**Stated exercise**
Your task is to reproduce, verbatim and without pictures, the lines from the opening of the listing through the line containing "scene.camera = cam".

**Data shown**
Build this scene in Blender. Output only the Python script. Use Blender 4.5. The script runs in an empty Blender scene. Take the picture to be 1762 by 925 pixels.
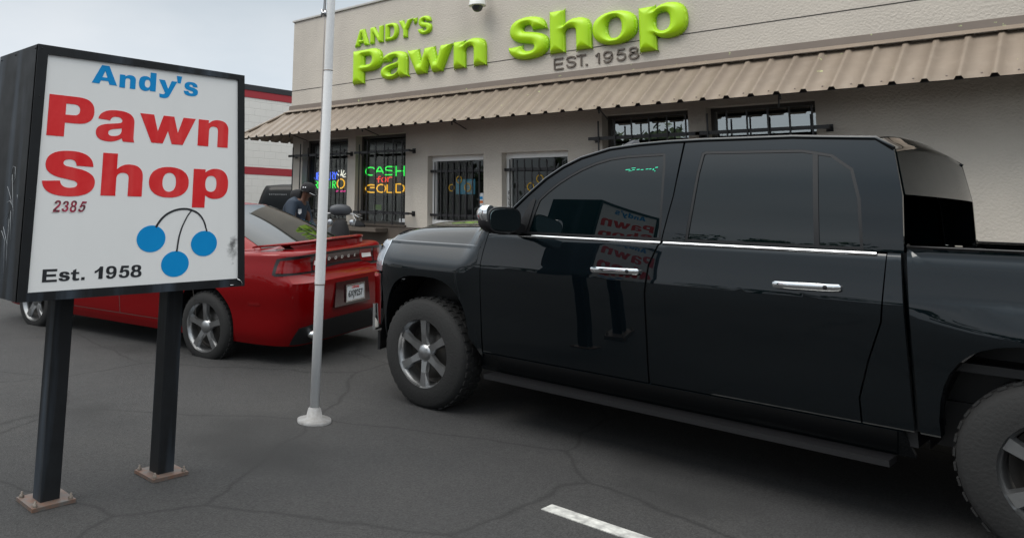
import bpy, bmesh, math, random
import numpy as np
from mathutils import Vector, Matrix
R = math.radians
scene = bpy.context.scene
COL = scene.collection
random.seed(7); rng = np.random.default_rng(7)

# ------------------------------------------------------------------ camera
F, PPX, PPY = 1336.04, 600.0, 155.48          # focal length and principal point of the photograph, in its pixels
W0, H0 = 1762.0, 925.0
cam_d = bpy.data.cameras.new('camera'); cam = bpy.data.objects.new('camera', cam_d); COL.objects.link(cam)
cam_d.sensor_width = 36; cam_d.sensor_fit = 'HORIZONTAL'; cam_d.lens = F / W0 * 36
cam_d.shift_x = (W0 / 2 - PPX) / W0; cam_d.shift_y = (PPY - H0 / 2) / W0
cam_d.clip_start = .05; cam_d.clip_end = 2000
pitch, roll, head = 0.148428276, 0.0233381696, 0.824589435
fw = Vector((-math.sin(head) * math.cos(pitch), math.cos(head) * math.cos(pitch), math.sin(pitch)))
rt = Vector((math.cos(head), math.sin(head), 0)); up = rt.cross(fw)
r2 = rt * math.cos(roll) + up * math.sin(roll); u2 = -rt * math.sin(roll) + up * math.cos(roll)
m = Matrix((r2, u2, -fw)).transposed().to_4x4(); m.translation = Vector((0, 0, 1.5))
cam.matrix_world = m
scene.camera = cam

# ------------------------------------------------------------------ sky, sun, exposure
SUN_EL, SUN_AZ = R(52), R(200)                # azimuth: compass-like, measured from +Y towards +X
world = bpy.data.worlds.new('World'); scene.world = world; world.use_nodes = True
nt = world.node_tree; nt.nodes.clear(); N = nt.nodes.new; L = nt.links.new
wo = N('ShaderNodeOutputWorld'); bg = N('ShaderNodeBackground'); L(bg.outputs[0], wo.inputs[0])
sky = N('ShaderNodeTexSky'); sky.sky_type = 'NISHITA'; sky.sun_disc = False
sky.sun_elevation = SUN_EL; sky.sun_rotation = SUN_AZ; sky.air_density = 1; sky.dust_density = 3
skm = N('ShaderNodeVectorMath'); skm.operation = 'SCALE'; skm.inputs['Scale'].default_value = .10; L(sky.outputs[0], skm.inputs[0])
tc = N('ShaderNodeTexCoord'); sep = N('ShaderNodeSeparateXYZ'); L(tc.outputs['Generated'], sep.inputs[0])
mp = N('ShaderNodeMapping'); mp.inputs['Scale'].default_value = (1.0, 1.0, 2.6); L(tc.outputs['Generated'], mp.inputs[0])
no = N('ShaderNodeTexNoise'); no.inputs['Scale'].default_value = 2.2; no.inputs['Detail'].default_value = 5; no.inputs['Roughness'].default_value = .5
L(mp.outputs[0], no.inputs['Vector'])
rp = N('ShaderNodeValToRGB'); L(no.outputs['Fac'], rp.inputs[0])
rp.color_ramp.elements[0].position = .32; rp.color_ramp.elements[0].color = (.63, .705, .77, 1)
rp.color_ramp.elements[1].position = .66; rp.color_ramp.elements[1].color = (.82, .86, .90, 1)
rz = N('ShaderNodeValToRGB'); L(sep.outputs['Z'], rz.inputs[0])
e = rz.color_ramp.elements; e[0].position = 0; e[0].color = (1.0, 1.01, 1.01, 1); e[1].position = 1; e[1].color = (4.5, 4.15, 3.75, 1)
x = e.new(.15); x.color = (1.14, 1.13, 1.13, 1); x = e.new(.255); x.color = (.88, .90, .91, 1); x = e.new(.36); x.color = (1.02, 1.06, 1.08, 1); x = e.new(.55); x.color = (2.3, 2.3, 2.28, 1)
mul = N('ShaderNodeVectorMath'); mul.operation = 'MULTIPLY'; L(rp.outputs[0], mul.inputs[0]); L(rz.outputs[0], mul.inputs[1])
mx = N('ShaderNodeMix'); mx.data_type = 'RGBA'; mx.inputs['Factor'].default_value = .90
L(skm.outputs[0], mx.inputs['A']); L(mul.outputs[0], mx.inputs['B']); L(mx.outputs['Result'], bg.inputs['Color'])
bg.inputs['Strength'].default_value = 1.0
sl = bpy.data.lights.new('sun', 'SUN'); sl.energy = 1.1; sl.angle = R(25); sl.color = (1, .95, .88)
so = bpy.data.objects.new('sun', sl); COL.objects.link(so)
sd = Vector((math.sin(SUN_AZ) * math.cos(SUN_EL), math.cos(SUN_AZ) * math.cos(SUN_EL), math.sin(SUN_EL)))
so.rotation_euler = sd.to_track_quat('Z', 'Y').to_euler(); so.location = (0, -5, 12)
vs = scene.view_settings; vs.view_transform = 'Standard'; vs.look = 'None'; vs.gamma = 1; vs.use_curve_mapping = False; vs.exposure = 0
scene.cycles.max_bounces = 8; scene.cycles.transparent_max_bounces = 12; scene.cycles.caustics_reflective = False
scene.cycles.use_denoising = True

# ------------------------------------------------------------------ materials
def mat(name, col, rough=.6, metal=0., spec=.5, coat=0., noise=None, bump=None, ior=None, coat_rough=.03, emit=None, rnoise=None, streak=None):
    """noise=(scale, amount, col2) mottles the colour; bump=(scale, strength, detail); streak=(scale, amount, col) vertical runs"""
    M = bpy.data.materials.new(name); M.use_nodes = True
    n = M.node_tree; b = n.nodes['Principled BSDF']; b.inputs['Base Color'].default_value = (*col, 1)
    b.inputs['Roughness'].default_value = rough; b.inputs['Metallic'].default_value = metal
    b.inputs['Specular IOR Level'].default_value = spec; b.inputs['Coat Weight'].default_value = coat; b.inputs['Coat Roughness'].default_value = coat_rough
    if ior: b.inputs['IOR'].default_value = ior
    t = n.nodes.new('ShaderNodeTexCoord'); src = t.outputs['Object']; last = None
    if noise:
        x = n.nodes.new('ShaderNodeTexNoise'); x.inputs['Scale'].default_value = noise[0]; x.inputs['Detail'].default_value = 6; x.inputs['Roughness'].default_value = .65
        n.links.new(src, x.inputs['Vector'])
        r = n.nodes.new('ShaderNodeMapRange'); r.inputs['From Min'].default_value = .35; r.inputs['From Max'].default_value = .7; r.inputs['To Max'].default_value = noise[1]
        n.links.new(x.outputs['Fac'], r.inputs['Value'])
        k = n.nodes.new('ShaderNodeMix'); k.data_type = 'RGBA'; k.inputs['A'].default_value = (*col, 1); k.inputs['B'].default_value = (*noise[2], 1)
        n.links.new(r.outputs[0], k.inputs['Factor']); last = k.outputs['Result']
    if streak:
        mpn = n.nodes.new('ShaderNodeMapping'); mpn.inputs['Scale'].default_value = (1, 1, .07); n.links.new(src, mpn.inputs['Vector'])
        x = n.nodes.new('ShaderNodeTexNoise'); x.inputs['Scale'].default_value = streak[0]; x.inputs['Detail'].default_value = 5
        n.links.new(mpn.outputs[0], x.inputs['Vector'])
        r = n.nodes.new('ShaderNodeMapRange'); r.inputs['From Min'].default_value = .5; r.inputs['From Max'].default_value = .75; r.inputs['To Max'].default_value = streak[1]
        n.links.new(x.outputs['Fac'], r.inputs['Value'])
        k = n.nodes.new('ShaderNodeMix'); k.data_type = 'RGBA'; k.inputs['B'].default_value = (*streak[2], 1)
        if last: n.links.new(last, k.inputs['A'])
        else: k.inputs['A'].default_value = (*col, 1)
        n.links.new(r.outputs[0], k.inputs['Factor']); last = k.outputs['Result']
    if last: n.links.new(last, b.inputs['Base Color'])
    if bump:
        x = n.nodes.new('ShaderNodeTexNoise'); x.inputs['Scale'].default_value = bump[0]; x.inputs['Detail'].default_value = bump[2] if len(bump) > 2 else 4
        n.links.new(src, x.inputs['Vector'])
        bp = n.nodes.new('ShaderNodeBump'); bp.inputs['Strength'].default_value = bump[1]; bp.inputs['Distance'].default_value = .01
        n.links.new(x.outputs['Fac'], bp.inputs['Height']); n.links.new(bp.outputs[0], b.inputs['Normal'])
    if rnoise:
        x = n.nodes.new('ShaderNodeTexNoise'); x.inputs['Scale'].default_value = rnoise[0]; x.inputs['Detail'].default_value = 5
        n.links.new(src, x.inputs['Vector'])
        r = n.nodes.new('ShaderNodeMapRange'); r.inputs['To Min'].default_value = rough; r.inputs['To Max'].default_value = rough + rnoise[1]
        n.links.new(x.outputs['Fac'], r.inputs['Value']); n.links.new(r.outputs[0], b.inputs['Roughness'])
    if emit:
        b.inputs['Emission Color'].default_value = (*col, 1); b.inputs['Emission Strength'].default_value = emit
    return M

def glass(name, tint, refl=1.9, rough=.0, add=.06):
    M = bpy.data.materials.new(name); M.use_nodes = True; n = M.node_tree; n.nodes.clear()
    o = n.nodes.new('ShaderNodeOutputMaterial'); t = n.nodes.new('ShaderNodeBsdfTransparent'); t.inputs[0].default_value = (*tint, 1)
    g = n.nodes.new('ShaderNodeBsdfGlossy'); g.inputs['Roughness'].default_value = rough; g.inputs[0].default_value = (.95, 1, 1, 1)
    f0 = n.nodes.new('ShaderNodeFresnel'); f0.inputs[0].default_value = refl; f = n.nodes.new('ShaderNodeMath'); f.operation = 'ADD'; f.inputs[1].default_value = add; n.links.new(f0.outputs[0], f.inputs[0])
    tcn = n.nodes.new('ShaderNodeTexCoord'); x = n.nodes.new('ShaderNodeTexNoise'); x.inputs['Scale'].default_value = 1.3
    bp = n.nodes.new('ShaderNodeBump'); bp.inputs['Strength'].default_value = .03; bp.inputs['Distance'].default_value = .01
    n.links.new(tcn.outputs['Object'], x.inputs['Vector']); n.links.new(x.outputs['Fac'], bp.inputs['Height']); n.links.new(bp.outputs[0], g.inputs['Normal'])
    k = n.nodes.new('ShaderNodeMixShader'); n.links.new(f.outputs[0], k.inputs[0]); n.links.new(t.outputs[0], k.inputs[1]); n.links.new(g.outputs[0], k.inputs[2])
    n.links.new(k.outputs[0], o.inputs[0]); return M

MT = {}
MT['stucco'] = mat('stucco', (.53, .485, .425), .9, noise=(1.1, .5, (.40, .365, .325)), bump=(38, .9, 8), streak=(1.6, .35, (.36, .33, .295)))
MT['stucco_low'] = mat('stucco_low', (.40, .365, .32), .9, noise=(2.2, .5, (.33, .30, .265)), bump=(45, .5, 8))
MT['brown_wall'] = mat('brown_wall', (.10, .080, .064), .85, noise=(3, .5, (.08, .066, .055)), bump=(40, .5, 7))
MT['coping'] = mat('coping', (.46, .45, .43), .55, noise=(4, .4, (.35, .34, .32)))
MT['fascia'] = mat('fascia', (.16, .128, .105), .6, noise=(2.5, .5, (.20, .165, .14)))
MT['awning'] = mat('awning', (.215, .170, .130), .5, noise=(1.8, .7, (.165, .130, .10)), streak=(9, .35, (.27, .225, .18)), bump=(6, .25, 3))
MT['groove'] = mat('groove', (.05, .045, .04), .9)
MT['lime'] = mat('lime', (.40, .68, .010), .36, spec=.4, noise=(3, .35, (.34, .60, .010)))
MT['bronze'] = mat('bronze', (.125, .10, .08), .45, noise=(20, .5, (.10, .085, .07)))
MT['black_metal'] = mat('black_metal', (.007, .007, .009), .45, noise=(30, .5, (.03, .028, .028)))
MT['alu'] = mat('alu', (.78, .78, .77), .4, noise=(8, .4, (.66, .66, .65)))
MT['dark_frame'] = mat('dark_frame', (.04, .036, .032), .5)
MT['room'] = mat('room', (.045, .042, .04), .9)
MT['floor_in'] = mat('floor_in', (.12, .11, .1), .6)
MT['pane'] = glass('pane', (.80, .83, .83), 1.5)
MT['door_pane'] = glass('door_pane', (.75, .78, .78), 1.45, add=.01)
MT['pane_bright'] = glass('pane_bright', (.70, .74, .74), 1.5, add=.30)
MT['white_plastic'] = mat('white_plastic', (.68, .68, .66), .4, noise=(12, .3, (.55, .55, .52)))
MT['dome_glass'] = mat('dome_glass', (.03, .035, .04), .08)
MT['white_paint'] = mat('white_paint', (.72, .72, .72), .42, noise=(7, .4, (.62, .63, .64)), streak=(14, .4, (.50, .50, .50)), bump=(60, .15))
MT['rope'] = mat('rope', (.35, .32, .30), .9)
MT['steel'] = mat('steel', (.45, .45, .46), .3, metal=.9)
MT['asphalt'] = mat('asphalt', (.020, .020, .0205), .9, noise=(.9, .7, (.032, .031, .030)), bump=(110, .9, 8))
MT['concrete'] = mat('concrete', (.24, .232, .22), .9, noise=(3, .6, (.17, .165, .155)), bump=(60, .5, 8))
MT['line'] = mat('line', (.55, .55, .52), .8, noise=(14, .9, (.12, .12, .12)))
MT['red_band'] = mat('red_band', (.34, .022, .032), .7, noise=(3, .4, (.27, .02, .03)))
MT['black_band'] = mat('black_band', (.018, .02, .024), .7)
MT['decal_blue'] = mat('decal_blue', (.001, .235, .56), .5, spec=.2, noise=(9, .35, (.004, .27, .60)))
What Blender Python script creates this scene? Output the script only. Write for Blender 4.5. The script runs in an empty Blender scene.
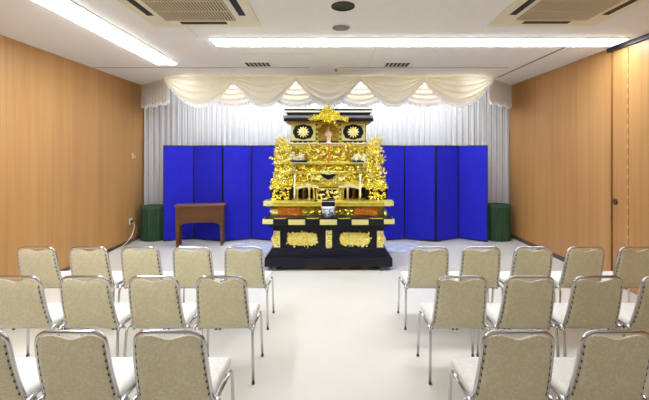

**Answer for the task**
Build this scene in Blender. Output only the Python script. Use Blender 4.5. The script runs in an empty Blender scene. Take the picture to be 1762 by 925 pixels.
import bpy, bmesh, math, random
import numpy as np
from mathutils import Vector, Matrix
R = math.radians
scene = bpy.context.scene
COL = scene.collection
random.seed(7); rng = np.random.default_rng(7)

# ------------------------------------------------------------------ camera
F, PPX, PPY = 1336.04, 600.0, 155.48          # focal length and principal point of the photograph, in its pixels
W0, H0 = 1762.0, 925.0
cam_d = bpy.data.cameras.new('camera'); cam = bpy.data.objects.new('camera', cam_d); COL.objects.link(cam)
cam_d.sensor_width = 36; cam_d.sensor_fit = 'HORIZONTAL'; cam_d.lens = F / W0 * 36
cam_d.shift_x = (W0 / 2 - PPX) / W0; cam_d.shift_y = (PPY - H0 / 2) / W0
cam_d.clip_start = .05; cam_d.clip_end = 2000
pitch, roll, head = 0.148428276, 0.0233381696, 0.824589435
fw = Vector((-math.sin(head) * math.cos(pitch), math.cos(head) * math.cos(pitch), math.sin(pitch)))
rt = Vector((math.cos(head), math.sin(head), 0)); up = rt.cross(fw)
r2 = rt * math.cos(roll) + up * math.sin(roll); u2 = -rt * math.sin(roll) + up * math.cos(roll)
m = Matrix((r2, u2, -fw)).transposed().to_4x4(); m.translation = Vector((0, 0, 1.5))
cam.matrix_world = m
scene.camera = cam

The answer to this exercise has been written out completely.